■ Exercise brief ■
Exactly retype the lines from the top of the data through the line containing "return lerp(lerp(4.85, 5.3, s), lerp(4.9, 5.55, s), t)", leaving out every picture.

■ Dataset section ■

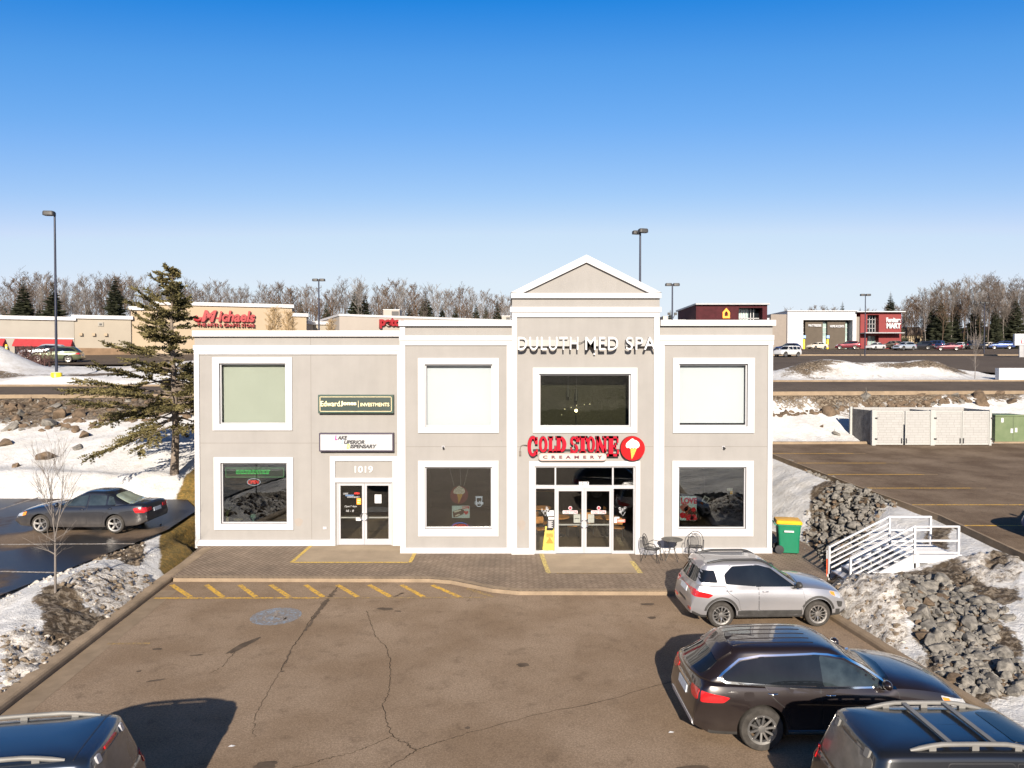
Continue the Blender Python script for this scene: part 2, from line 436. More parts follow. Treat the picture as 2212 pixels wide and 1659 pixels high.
def far_h(x, Y):
    """terrain flattened under the back road"""
    z = ground(x, Y)
    yn = road_y(x)
    if yn - 2.5 < Y < yn + ROAD_W + 3:
        zr = road_h(x, Y)
        e = sm(-1.4, -.1, Y - yn) * (1 - sm(ROAD_W + .1, ROAD_W + 1.8, Y - yn))
        z = lerp(z, zr - .10, e)
    if 55 < Y < 175:
        for P, f in ((FARLOT, lambda x, y: far_lot_z(x, y) + .10), (FARLOT2, lambda x, y: far_lot_z(x, y) + .15), (STORELOT, store_lot_z)):
            d = sdist(P, x, Y)
            if d < 2.2: z = lerp(f(x, Y) - .22, z, sm(.0, 2.2, d)) if d > 0 else f(x, Y) - .22
    return z
def road_h(x, Y):
    t = sm(-13, 13, x); s = clamp((Y - road_y(x)) / ROAD_W)
    return lerp(lerp(4.85, 5.3, s), lerp(4.9, 5.55, s), t) + .06

# regions where the snow has gone (world coordinates worked out from where they lie in the photo)
def gp(pts, z): return [tuple(onz(u, v, z).xy) for u, v in pts]
DIRT = [
    gp([(197, 1192), (250, 1168), (311, 1165), (318, 1195), (300, 1222), (205, 1225)], .35),
    gp([(300, 1160), (372, 1108), (390, 1112), (330, 1170)], .45),
    gp([(63, 1335), (110, 1305), (167, 1308), (230, 1325), (345, 1258), (345, 1275), (237, 1345), (150, 1400), (80, 1385)], .12),
    gp([(0, 1525), (140, 1405), (150, 1415), (0, 1540)], .03),
    gp([(1800, 1320), (1850, 1345), (1925, 1400), (1990, 1450), (2070, 1500), (2160, 1560), (2150, 1590), (1900, 1420)], .1),
    gp([(1730, 1170), (1750, 1100), (1900, 1088), (1930, 1130), (1850, 1170), (1800, 1240)], .4),
    gp([(1925, 1240), (2060, 1238), (2150, 1290), (2146, 1334), (2212, 1385), (2212, 1441), (2081, 1469), (2038, 1455), (2010, 1399), (1948, 1314)], .5),
    gp([(2100, 1252), (2212, 1262), (2212, 1285), (2150, 1282)], .9),
    gp([(1990, 1140), (2060, 1150), (2050, 1195), (1990, 1185)], 1.1),
    gp([(2135, 1185), (2190, 1190), (2180, 1210), (2130, 1205)], 1.2),
    gp([(1700, 1008), (1740, 1018), (1850, 1058), (1800, 1052), (1730, 1030)], 1.2),
]
DIRTY = [
    gp([(126, 1300), (190, 1255), (319, 1236), (330, 1262), (240, 1335), (167, 1305)], .22),
    gp([(0, 1400), (60, 1378), (150, 1385), (150, 1410), (0, 1530)], .08),
    gp([(1790, 1262), (1830, 1240), (1925, 1240), (1960, 1320), (1960, 1390), (1880, 1390), (1800, 1330)], .3),
    gp([(1960, 1380), (2010, 1410), (2060, 1470), (2100, 1520), (2030, 1480)], .2),
    gp([(2060, 1200), (2212, 1210), (2212, 1250), (2080, 1240)], 1.0),
    gp([(340, 1100), (418, 1090), (418, 1120), (330, 1150)], .5),
]
DIRT2 = [  # world polygons farther off
    [(-60, 40.5), (-34, 38.8), (-27, 39.8), (-17, 42.4), (-17, 46), (-60, 43)],
    [(16, 47.6), (25, 48.0), (36, 49.4), (60, 51.6), (60, 53), (36, 51), (16, 49.3)],
    [(-34, 57), (-24, 58), (-20, 66), (-30, 70), (-36, 62)], [(-44, 53.8), (-32, 53.2), (-30, 56.5), (-36, 57.5)],
    [(-22, 57), (-14, 57), (-12, 68), (-22, 66)],
    [(22, 62), (31, 63.2), (35, 64), (38, 63.4), (41, 64.5), (41, 66.6), (31, 66.2), (22, 68)],
    [(66, 113), (80, 112), (78, 119), (66, 120)], [(20, 66), (24, 66), (26, 74), (20, 76)],
]
GRASS = [gp([(345, 1180), (380, 1120), (424, 1085), (426, 1180), (400, 1205), (355, 1225)], .15)]
def mask(x, Y):
    n = noise.noise(Vector((x * .9, Y * .9, 5.5))) * .45
    d = 0; g = 0; a = 0; bb = 0
    if Y < -5: d = 1.0
    for P in DIRT:
        s = sdist(P, x, Y)
        if s < .7: d = max(d, sm(.22, -.25, s + n * .5))
    if Y > 36:
        for k_, P in enumerate(DIRT2):
            s = sdist(P, x, Y)
            if s < 3: d = max(d, (clamp(.5 + 2.2 * noise.noise(Vector((x * .16, Y * .4, 9.1))), 0, 1.3) if k_ > 1 else 1) * sm(1.6, -1.2, s + n * 2.4)); bb = max(bb, .55 * clamp(.6 + .9 * noise.noise(Vector((x * .3, Y * .3, 4.4)))) * sm(2.4, -.4, s + n * 2.4))
    for P in GRASS:
        s = sdist(P, x, Y)
        if s < .5: g = max(g, sm(.35, -.2, s + n * .4))
    if Y > 66 and not (x < 60 and Y < 120 and False):
        # far ground: bare brown verge and forest floor among patches of snow
        d = max(d, .42 + n * .5 if Y > 125 else .25 + n * .4)
    b = bb
    for P in DIRTY:
        s = sdist(P, x, Y)
        if s < .7: b = max(b, sm(.25, -.25, s + n * .5))
    return d, g, b

def snow_material():
    m = bpy.data.materials.new('snow_and_dirt'); m.use_nodes = True; t = m.node_tree; L = t.links
    p = t.nodes['Principled BSDF']; tc = nd(t, 'ShaderNodeTexCoord')
    at_ = nd(t, 'ShaderNodeVertexColor', layer_name='mask'); sp = nd(t, 'ShaderNodeSeparateColor'); L.new(at_.outputs[0], sp.inputs[0])
    def nz(scale, det=6, rg=.62):
        n = nd(t, 'ShaderNodeTexNoise', Scale=scale, Detail=det, Roughness=rg); L.new(tc.outputs['Object'], n.inputs['Vector']); return n.outputs[0]
    def mixc(f, a, b):
        x = nd(t, 'ShaderNodeMix', data_type='RGBA')
        for i, c in ((6, a), (7, b)):
            if isinstance(c, tuple): x.inputs[i].default_value = c4(c)
            else: L.new(c, x.inputs[i])
        if isinstance(f, float): x.inputs[0].default_value = f
        else: L.new(f, x.inputs[0])
        return x.outputs[2]
    def mr(v, a, b, c=0., d=1.):
        r = nd(t, 'ShaderNodeMapRange', interpolation_type='SMOOTHSTEP'); L.new(v, r.inputs[0])
        for i, q in ((1, a), (2, b), (3, c), (4, d)): r.inputs[i].default_value = q
        return r.outputs[0]
    def ma(op, a, b):
        r = nd(t, 'ShaderNodeMath', operation=op)
        for i, q in ((0, a), (1, b)):
            if isinstance(q, (int, float)): r.inputs[i].default_value = q
            else: L.new(q, r.inputs[i])
        return r.outputs[0]
    n1, n2, n3 = nz(1.7, 8, .7), nz(6.5, 6, .65), nz(28, 3)
    snow = mixc(mr(n1, .35, .7), (.60, .60, .60), (.49, .475, .45))
    snow = mixc(mr(n2, .60, .78, 0, .45), snow, (.27, .215, .155))
    dirt = mixc(mr(n1, .35, .65), (.035, .025, .016), (.105, .076, .049))
    dirt = mixc(mr(n2, .46, .60), dirt, (.22, .18, .135))
    grs = mixc(mr(n2, .35, .65), (.24, .15, .04), (.12, .09, .03))
    fd = mr(ma('ADD', ma('MULTIPLY', ma('ADD', n1, ma('MULTIPLY', n2, 1.3)), .9), ma('MULTIPLY', sp.outputs[0], .75)), 1.36, 1.60)
    fg = mr(ma('ADD', ma('MULTIPLY', n2, .6), sp.outputs[1]), .62, .9)
    dsn = mixc(mr(n2, .30, .58), (.13, .102, .074), mixc(mr(ma('ADD', ma('MULTIPLY', n3, .55), ma('MULTIPLY', n1, .45)), .34, .56), (.29, .245, .19), (.58, .555, .52)))
    fb = mr(ma('ADD', ma('MULTIPLY', n1, .6), sp.outputs[2]), .62, .95)
    snow = mixc(fb, snow, dsn)
    col = mixc(fd, snow, dirt); col = mixc(fg, col, grs)
    L.new(col, p.inputs['Base Color']); p.inputs['Roughness'].default_value = .8; p.inputs['Specular IOR Level'].default_value = .25
    b = nd(t, 'ShaderNodeBump', Strength=.8, Distance=.08)
    L.new(ma('ADD', ma('MULTIPLY', n2, 1.0), ma('MULTIPLY', n3, .35)), b.inputs['Height']); L.new(b.outputs[0], p.inputs['Normal'])
    return m
MT['snow'] = snow_material()

def axis_steps(spec):
    out = []
    for a, b, s in spec:
        n = max(1, round((b - a) / s)); out += [a + (b - a) * i / n for i in range(n)]
    return out + [spec[-1][1]]
def build_terrain():
    xs = axis_steps([(-1500, -300, 120), (-300, -70, 6), (-70, -34, 1.0), (-34, -21, .4), (-21, -14.5, .2), (-14.5, -9, .11), (-9, 7.5, .6), (7.5, 13.5, .11), (13.5, 21, .2), (21, 34, .4), (34, 110, 1.0), (110, 320, 6), (320, 1500, 120)])
    ys = axis_steps([(-400, -60, 40), (-60, 6, 2.2), (6, 11, .3), (11, 29, .14), (29, 34, .2), (34, 53, .3), (53, 75, .6), (75, 130, 1.6), (130, 360, 6), (360, 1800, 120)])
    nx = len(xs)
    v, cols = [], []
    for y in ys:
        for x in xs:
            q = mask(x, y); z = far_h(x, y); k = min(1, q[0] * .6 + q[2])
            if k > .02 and y < 34:
                e = sm(.1, .5, min(sdist(FLOT, x, y), sdist(WALK, x, y))) if -15 < x < 12 else 1
                z += k * e * (.13 * abs(noise.noise(Vector((x * 2.3, y * 2.3, 3)))) + .16 * noise.noise(Vector((x * 4.2, y * 4.2, 8))) + .07 * noise.noise(Vector((x * 9, y * 9, 5))))
            v.append((x, y, z)); cols.append(q)
    f = [(j * nx + i, j * nx + i + 1, (j + 1) * nx + i + 1, (j + 1) * nx + i) for j in range(len(ys) - 1) for i in range(nx - 1)]
    me = bpy.data.meshes.new('snow_ground'); me.from_pydata(v, [], f)
    ca = me.color_attributes.new('mask', 'FLOAT_COLOR', 'POINT')
    ca.data.foreach_set('color', [c for q in cols for c in (q[0], q[1], q[2], 1)])
    me.polygons.foreach_set('use_smooth', [True] * len(f)); me.materials.append(MT['snow'])
    o = link('snowy_ground', me); tag(o, kind='structure', label='snow covered ground with brown dirt and dead grass patches')
    return o
build_terrain()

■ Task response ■
Continue the Blender Python script for this scene: part 2, from line 436. More parts follow. Treat the picture as 2212 pixels wide and 1659 pixels high.
def far_h(x, Y):
    """terrain flattened under the back road"""
    z = ground(x, Y)
    yn = road_y(x)
    if yn - 2.5 < Y < yn + ROAD_W + 3:
        zr = road_h(x, Y)
        e = sm(-1.4, -.1, Y - yn) * (1 - sm(ROAD_W + .1, ROAD_W + 1.8, Y - yn))
        z = lerp(z, zr - .10, e)
    if 55 < Y < 175:
        for P, f in ((FARLOT, lambda x, y: far_lot_z(x, y) + .10), (FARLOT2, lambda x, y: far_lot_z(x, y) + .15), (STORELOT, store_lot_z)):
            d = sdist(P, x, Y)
            if d < 2.2: z = lerp(f(x, Y) - .22, z, sm(.0, 2.2, d)) if d > 0 else f(x, Y) - .22
    return z
def road_h(x, Y):
    t = sm(-13, 13, x); s = clamp((Y - road_y(x)) / ROAD_W)
    return lerp(lerp(4.85, 5.3, s), lerp(4.9, 5.55, s), t) + .06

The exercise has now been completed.